Your goal:
Reproduce word for word the lines from the beginning of the entries to the line with "COL = scn.collection", both included, but none of the pictures.

━━━━

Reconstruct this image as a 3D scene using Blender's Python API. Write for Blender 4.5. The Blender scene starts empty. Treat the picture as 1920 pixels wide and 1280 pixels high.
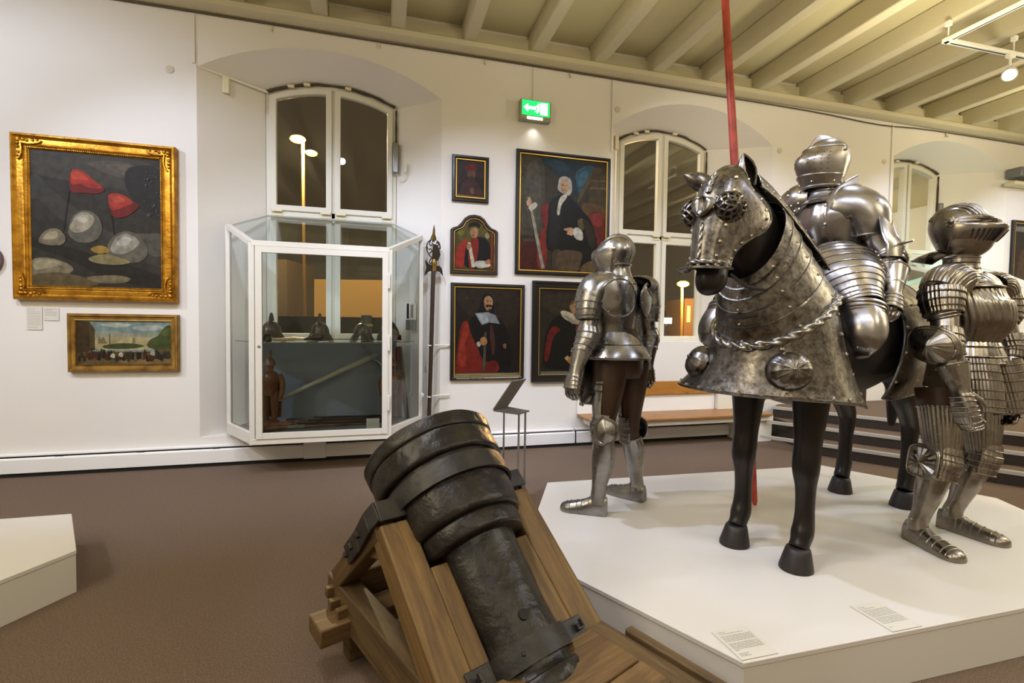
import bpy, bmesh, math, random
from mathutils import Vector as V, Matrix
random.seed(11)
R = math.radians; PI = math.pi
scn = bpy.context.scene
COL = scn.collection

# ------------------------------------------------------------------ camera
EYE = 1.35; FPX = 911.0
_yaw, _pitch, _roll = R(15.236), R(-2.077), R(.783)
_fw = V((math.sin(_yaw)*math.cos(_pitch), math.cos(_yaw)*math.cos(_pitch), math.sin(_pitch)))
_r0 = V((math.cos(_yaw), -math.sin(_yaw), 0)); _u0 = _r0.cross(_fw)
_rt = _r0*math.cos(_roll) + _u0*math.sin(_roll); _up = _u0*math.cos(_roll) - _r0*math.sin(_roll)
CAM = V((0, 0, EYE))
cd = bpy.data.cameras.new('camera'); cam = bpy.data.objects.new('camera', cd); COL.objects.link(cam)
cd.sensor_width = 36; cd.lens = FPX/1920*36; cd.clip_start = .05; cd.clip_end = 300
cam.matrix_world = Matrix(((_rt.x, _up.x, -_fw.x, 0), (_rt.y, _up.y, -_fw.y, 0), (_rt.z, _up.z, -_fw.z, EYE), (0, 0, 0, 1)))
scn.camera = cam
def ray(x, y): return _fw + _rt*((x-960)/FPX) + _up*((640-y)/FPX)
def at(x, y, t): return CAM + ray(x, y)*t            # point seen at a pixel, at depth t
def on_y(x, y, Y): d = ray(x, y); return CAM + d*(Y/d.y)
def on_z(x, y, z): d = ray(x, y); return CAM + d*((z-EYE)/d.z)

# ------------------------------------------------------------------ world, light, exposure
w = bpy.data.worlds.new('night'); scn.world = w; w.use_nodes = True
w.node_tree.nodes['Background'].inputs[0].default_value = (.050, .036, .020, 1)
w.node_tree.nodes['Background'].inputs[1].default_value = 1.0
scn.view_settings.view_transform = 'Standard'; scn.view_settings.look = 'None'
scn.view_settings.gamma = 1.0; scn.view_settings.exposure = 0.06; scn.view_settings.use_curve_mapping = False
WARM = (1.0, .80, .56); NEUT = (1.0, .90, .78); SOFT = (1.0, .84, .62)
def spot(name, loc, target, power, size=60, blend=.35, col=NEUT, rad=.04):
    l = bpy.data.lights.new(name, 'SPOT'); l.energy = power; l.spot_size = R(size); l.spot_blend = blend
    l.color = col; l.shadow_soft_size = rad
    o = bpy.data.objects.new(name, l); COL.objects.link(o); o.location = loc
    o.rotation_euler = (V(target)-V(loc)).to_track_quat('-Z', 'Y').to_euler(); return o
def point(name, loc, power, col=SOFT, rad=.25):
    l = bpy.data.lights.new(name, 'POINT'); l.energy = power; l.color = col; l.shadow_soft_size = rad
    o = bpy.data.objects.new(name, l); COL.objects.link(o); o.location = loc; return o
COOL = (.88, .985, 1.27); AMB = (1.0, .94, .83); FILL = (1.0, .87, .58)
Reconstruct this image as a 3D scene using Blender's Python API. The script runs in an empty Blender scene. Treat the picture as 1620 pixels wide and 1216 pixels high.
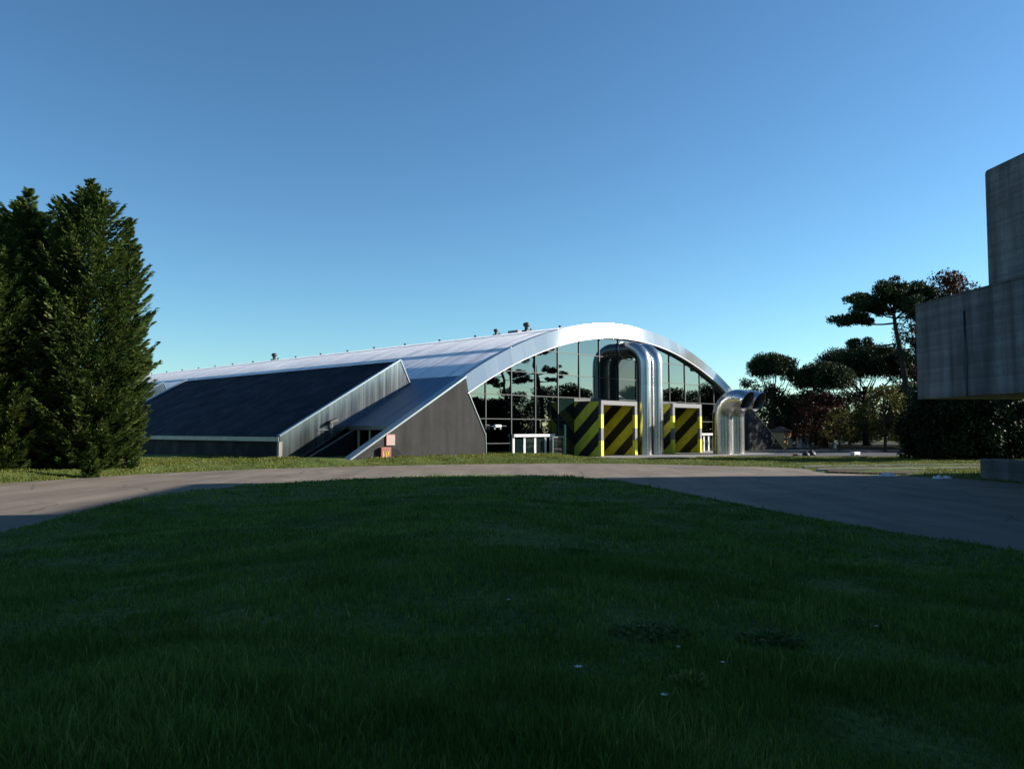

━━━━

Answer:
Reconstruct this image as a 3D scene using Blender's Python API. Write for Blender 4.5. The Blender scene starts empty. Treat the picture as 1920 pixels wide and 1280 pixels high.
import bpy, bmesh, math, random
from mathutils import Vector as V, Matrix
random.seed(11)
R = math.radians; PI = math.pi
scn = bpy.context.scene
COL = scn.collection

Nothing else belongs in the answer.